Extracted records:
** begin **
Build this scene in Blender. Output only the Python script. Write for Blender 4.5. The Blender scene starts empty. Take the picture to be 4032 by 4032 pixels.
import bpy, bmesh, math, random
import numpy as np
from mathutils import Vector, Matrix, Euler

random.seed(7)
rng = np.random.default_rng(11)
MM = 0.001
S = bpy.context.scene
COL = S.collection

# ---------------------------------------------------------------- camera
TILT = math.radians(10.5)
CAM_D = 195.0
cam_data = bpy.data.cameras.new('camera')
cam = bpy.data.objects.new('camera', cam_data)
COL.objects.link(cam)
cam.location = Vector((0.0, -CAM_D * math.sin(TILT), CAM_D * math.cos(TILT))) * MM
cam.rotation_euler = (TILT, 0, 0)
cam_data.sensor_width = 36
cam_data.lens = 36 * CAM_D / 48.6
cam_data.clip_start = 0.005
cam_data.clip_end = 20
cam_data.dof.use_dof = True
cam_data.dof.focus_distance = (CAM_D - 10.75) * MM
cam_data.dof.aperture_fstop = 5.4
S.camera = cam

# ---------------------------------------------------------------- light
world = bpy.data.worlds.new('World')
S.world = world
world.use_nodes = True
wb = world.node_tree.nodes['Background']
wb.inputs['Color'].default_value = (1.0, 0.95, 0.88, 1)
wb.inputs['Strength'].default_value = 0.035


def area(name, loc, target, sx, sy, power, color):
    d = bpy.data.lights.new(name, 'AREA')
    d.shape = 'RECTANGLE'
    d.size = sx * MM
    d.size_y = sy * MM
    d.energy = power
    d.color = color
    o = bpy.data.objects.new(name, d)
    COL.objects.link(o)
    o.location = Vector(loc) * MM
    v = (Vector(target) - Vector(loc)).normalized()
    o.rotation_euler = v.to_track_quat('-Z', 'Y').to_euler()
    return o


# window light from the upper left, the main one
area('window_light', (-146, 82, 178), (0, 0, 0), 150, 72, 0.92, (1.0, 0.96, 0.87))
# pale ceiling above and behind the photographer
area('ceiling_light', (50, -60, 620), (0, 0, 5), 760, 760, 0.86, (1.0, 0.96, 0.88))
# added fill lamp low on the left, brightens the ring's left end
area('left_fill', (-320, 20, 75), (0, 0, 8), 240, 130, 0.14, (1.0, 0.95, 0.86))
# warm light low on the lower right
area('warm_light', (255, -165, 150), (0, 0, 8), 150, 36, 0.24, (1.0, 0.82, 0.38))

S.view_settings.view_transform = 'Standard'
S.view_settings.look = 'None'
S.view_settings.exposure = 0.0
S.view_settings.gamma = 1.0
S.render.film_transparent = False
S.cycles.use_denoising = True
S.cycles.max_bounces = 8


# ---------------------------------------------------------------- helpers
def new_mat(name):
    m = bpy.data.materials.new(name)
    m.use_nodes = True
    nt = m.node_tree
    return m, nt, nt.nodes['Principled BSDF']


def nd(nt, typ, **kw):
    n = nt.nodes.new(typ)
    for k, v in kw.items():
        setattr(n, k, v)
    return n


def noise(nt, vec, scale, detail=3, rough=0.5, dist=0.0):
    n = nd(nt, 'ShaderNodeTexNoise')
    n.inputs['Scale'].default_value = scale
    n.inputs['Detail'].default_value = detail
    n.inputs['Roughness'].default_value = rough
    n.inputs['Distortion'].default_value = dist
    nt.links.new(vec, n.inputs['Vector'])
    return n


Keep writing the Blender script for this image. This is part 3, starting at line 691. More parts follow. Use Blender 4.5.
** end **
■ WRITTEN TASK ■
Extract all of the data above and output it character for character.

■ TASK SOLUTION ■
Build this scene in Blender. Output only the Python script. Write for Blender 4.5. The Blender scene starts empty. Take the picture to be 4032 by 4032 pixels.
import bpy, bmesh, math, random
import numpy as np
from mathutils import Vector, Matrix, Euler

random.seed(7)
rng = np.random.default_rng(11)
MM = 0.001
S = bpy.context.scene
COL = S.collection

# ---------------------------------------------------------------- camera
TILT = math.radians(10.5)
CAM_D = 195.0
cam_data = bpy.data.cameras.new('camera')
cam = bpy.data.objects.new('camera', cam_data)
COL.objects.link(cam)
cam.location = Vector((0.0, -CAM_D * math.sin(TILT), CAM_D * math.cos(TILT))) * MM
cam.rotation_euler = (TILT, 0, 0)
cam_data.sensor_width = 36
cam_data.lens = 36 * CAM_D / 48.6
cam_data.clip_start = 0.005
cam_data.clip_end = 20
cam_data.dof.use_dof = True
cam_data.dof.focus_distance = (CAM_D - 10.75) * MM
cam_data.dof.aperture_fstop = 5.4
S.camera = cam

# ---------------------------------------------------------------- light
world = bpy.data.worlds.new('World')
S.world = world
world.use_nodes = True
wb = world.node_tree.nodes['Background']
wb.inputs['Color'].default_value = (1.0, 0.95, 0.88, 1)
wb.inputs['Strength'].default_value = 0.035


def area(name, loc, target, sx, sy, power, color):
    d = bpy.data.lights.new(name, 'AREA')
    d.shape = 'RECTANGLE'
    d.size = sx * MM
    d.size_y = sy * MM
    d.energy = power
    d.color = color
    o = bpy.data.objects.new(name, d)
    COL.objects.link(o)
    o.location = Vector(loc) * MM
    v = (Vector(target) - Vector(loc)).normalized()
    o.rotation_euler = v.to_track_quat('-Z', 'Y').to_euler()
    return o


# window light from the upper left, the main one
area('window_light', (-146, 82, 178), (0, 0, 0), 150, 72, 0.92, (1.0, 0.96, 0.87))
# pale ceiling above and behind the photographer
area('ceiling_light', (50, -60, 620), (0, 0, 5), 760, 760, 0.86, (1.0, 0.96, 0.88))
# added fill lamp low on the left, brightens the ring's left end
area('left_fill', (-320, 20, 75), (0, 0, 8), 240, 130, 0.14, (1.0, 0.95, 0.86))
# warm light low on the lower right
area('warm_light', (255, -165, 150), (0, 0, 8), 150, 36, 0.24, (1.0, 0.82, 0.38))

S.view_settings.view_transform = 'Standard'
S.view_settings.look = 'None'
S.view_settings.exposure = 0.0
S.view_settings.gamma = 1.0
S.render.film_transparent = False
S.cycles.use_denoising = True
S.cycles.max_bounces = 8


# ---------------------------------------------------------------- helpers
def new_mat(name):
    m = bpy.data.materials.new(name)
    m.use_nodes = True
    nt = m.node_tree
    return m, nt, nt.nodes['Principled BSDF']


def nd(nt, typ, **kw):
    n = nt.nodes.new(typ)
    for k, v in kw.items():
        setattr(n, k, v)
    return n


def noise(nt, vec, scale, detail=3, rough=0.5, dist=0.0):
    n = nd(nt, 'ShaderNodeTexNoise')
    n.inputs['Scale'].default_value = scale
    n.inputs['Detail'].default_value = detail
    n.inputs['Roughness'].default_value = rough
    n.inputs['Distortion'].default_value = dist
    nt.links.new(vec, n.inputs['Vector'])
    return n


Keep writing the Blender script for this image. This is part 3, starting at line 691. More parts follow. Use Blender 4.5.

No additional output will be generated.